SOLENT STRATEGY 2035
A message from our Vice-Chancellor
We are proud to share our strategy for the next decade, in which we outline our mission and vision and present three new strategic directions for the University.
It is an honour to be leading Southampton Solent University as we celebrate our 20th anniversary as a university. While our roots in the city span over a century, we are a relatively young institution, and the coming decade offers an opportunity to redefine and shape our organisational identity.
We have achieved much since the development of our last Strategy in 2020, and we have done so in a uniquely turbulent period for the higher education sector, our society, and the world. The changes we have made have provided us with strong foundations to build on with confidence, ensuring our continued success in the future.

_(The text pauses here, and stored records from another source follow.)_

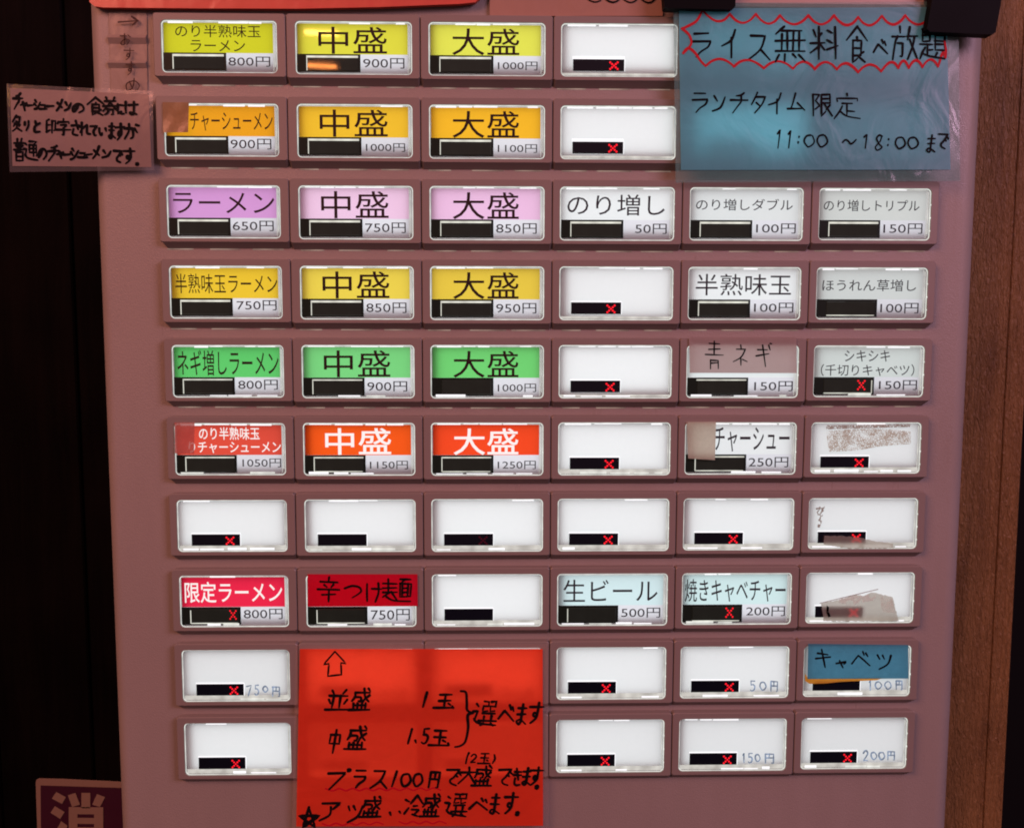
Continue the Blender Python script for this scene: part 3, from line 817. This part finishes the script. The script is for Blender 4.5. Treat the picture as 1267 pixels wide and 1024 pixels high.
pen.stroke(q([(262, 90), (212, 146), (236, 143), (231, 197), (290, 190), (288, 139), (310, 142), (262, 90)]), 2.3, taper=False)
pen.stroke(smooth_pts(q([(810, 262), (832, 268), (836, 310), (838, 345), (862, 356)])))
pen.stroke(smooth_pts(q([(862, 356), (840, 368), (842, 420), (830, 480), (808, 500), (785, 505)])))
pen.build('black_lettering', marker_m, org)
pen = Pen(DS, 1.9, os_)
def wavy(x0, x1, y, sl=0):
    n_ = int((x1 - x0) / 8)
    P = [(x0 + (x1 - x0) * k / n_, y + sl * k / n_ + (1.5 if k % 2 else -1.2)) for k in range(n_ + 1)]
    pen.stroke(smooth_pts(P), taper=False)
wavy(403, 545, 976.2, -1); wavy(399, 474, 1019.5, -2); wavy(494, 552, 1017, -.5)
pen.build('wavy_underline', ink('red_underline', (0.50, 0.008, 0.02)), org)

# pink char siu note hanging over the left edge
note = empty('pink_note', W(*U(100, 208, .10), .10))
tag(note, 'laminated pink paper note in black brush writing overhanging the left edge', 'note')
ND = .075
nb = lambda a, b: .09 * (1 - a) ** 2 + .012 * math.sin(b * 3.1)
quadsheet('laminate', [(8, 104), (189, 113), (190.5, 211), (12, 213)], ND, clear_film('note_film', (.75, .7, .7), .10, .07), note, bend=nb, n=(16, 6))
quadsheet('paper', [(12.5, 109), (184, 117), (187.5, 207), (15.5, 205.5)], ND + .005, paper('pink_paper', (.27, .20, .175), trans=.15, gloss=.03, fibres=.10, scale=120), note, bend=nb, n=(16, 6))
def note_surf(u, v, lift):
    a = (u - 12.5) / 173; b = (v - 112) / 95
    a = min(1, max(0, a))
    D_ = ND + .0065 + lift + nb(a, b)
    x, y = U(u, v, D_)
    return W(x, y, D_)
NP = Pen(ND, 3.3, note_surf)
no = (0, 90); nz = 5.76
NP.line([('チ', 95, 160, 140, 258), ('ャ', 148, 198, 195, 270), ('ー', 198, 236, 215, 250), ('シ', 240, 292, 185, 270), ('ュ', 284, 334, 222, 268), ('ー', 334, 380, 222, 252), ('メ', 400, 452, 195, 272), ('ン', 455, 512, 205, 276), ('の', 512, 600, 220, 285),
         ('に', 835, 890, 218, 292), ('は', 888, 980, 200, 295),
         ('り', 165, 218, 345, 412), ('と', 232, 296, 345, 420), ('さ', 505, 572, 345, 445), ('れ', 570, 642, 360, 445), ('て', 640, 697, 365, 448), ('い', 703, 762, 385, 450), ('ま', 765, 827, 360, 465), ('す', 823, 887, 365, 478), ('が', 888, 990, 370, 468),
         ('の', 268, 336, 540, 615), ('チ', 340, 422, 510, 630), ('ャ', 408, 458, 550, 612), ('ー', 455, 496, 565, 598), ('シ', 500, 562, 530, 625), ('ュ', 558, 622, 565, 612), ('ー', 618, 656, 565, 598), ('メ', 655, 717, 528, 612), ('ン', 723, 797, 550, 612), ('で', 803, 873, 550, 637), ('す', 878, 962, 540, 645)], no, nz, jit=.3, w=3.1)
NP.line([('食', 622, 742, 178, 302), ('券', 735, 835, 178, 298), ('炙', 90, 155, 305, 418), ('印', 325, 402, 335, 430), ('字', 402, 502, 330, 440), ('普', 100, 178, 472, 628), ('通', 170, 268, 490, 622)], no, nz, jit=.12, w=2.8)
NP.line([('。', 968, 1010, 612, 660)], no, nz, w=3.6)
NP.build('brush_lettering', marker_m, note)

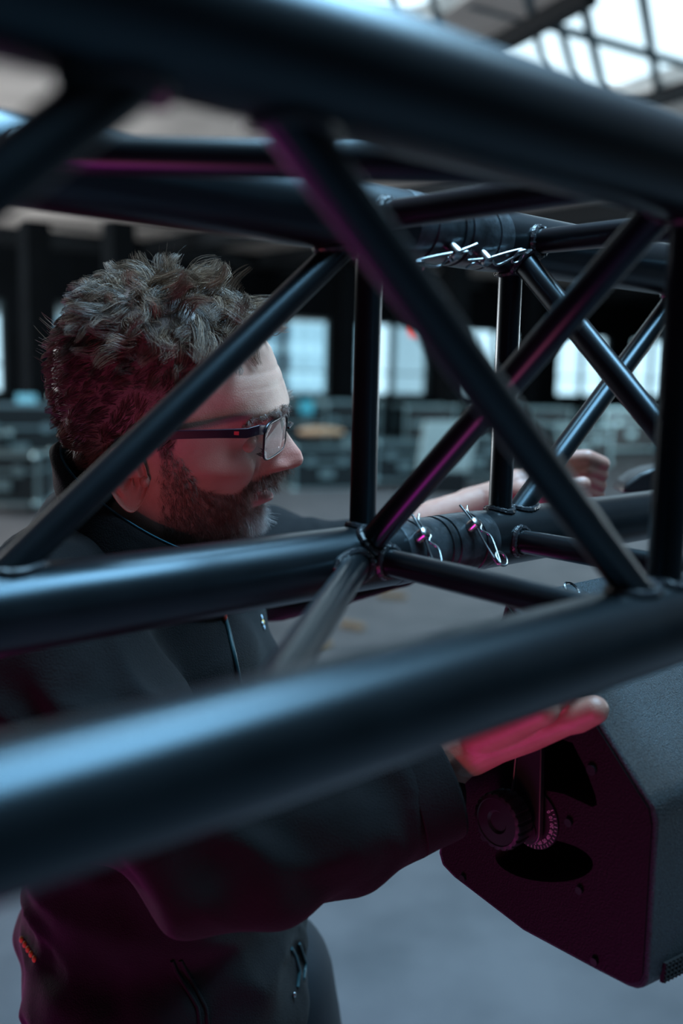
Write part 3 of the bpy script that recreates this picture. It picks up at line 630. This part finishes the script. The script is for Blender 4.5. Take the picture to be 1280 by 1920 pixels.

This strategy outlines where we aspire to be by 2035.
Southampton Solent will be the leading practice-led university in the country. To achieve this, we must innovate and evolve. To guide our progress, we present in this strategy three new innovative directions developed in partnership with our students, staff, alumni, and external stakeholders. These directions to success build on the excellent work we are already doing – not least the delivery of high-quality learning and teaching, as well as excellent student outcomes as recognised by our triple gold rating in the Teaching Excellence Framework (2023).
The thread that ties these new directions together is access to excellence. Just as our TEF gold rating shows how we drive excellent opportunities and outcomes, so our new vision envisages how we will create radical openness to excellence. We will open Southampton Solent to; learners at different stages of their lives; our communities; our partners; and, to the world. Our new campus vision proposes to open the University to the widest range of communities and stakeholders, enacting these principles.
In developing our strategy, we analysed the external contexts that we will face over the next decade, including shifting demographics and the challenge of financial sustainability, climate change, rapid technological and digital transformation, and pervasive global instability. These challenges are complex, interrelated, and unpredictable and they will shape our future and that of our graduating students. But we will also look to our institutional heritage of creativity and technology, and our institutional culture of innovation and inclusion to tackle these issues.
As we deliver this strategy, we must be prepared to transform the university, its education, and its culture, to meet these challenges, while also seizing all opportunities to ensure that our students, our alumni, our partners, and our city-region not only adapt to these futures, but also thrive in them.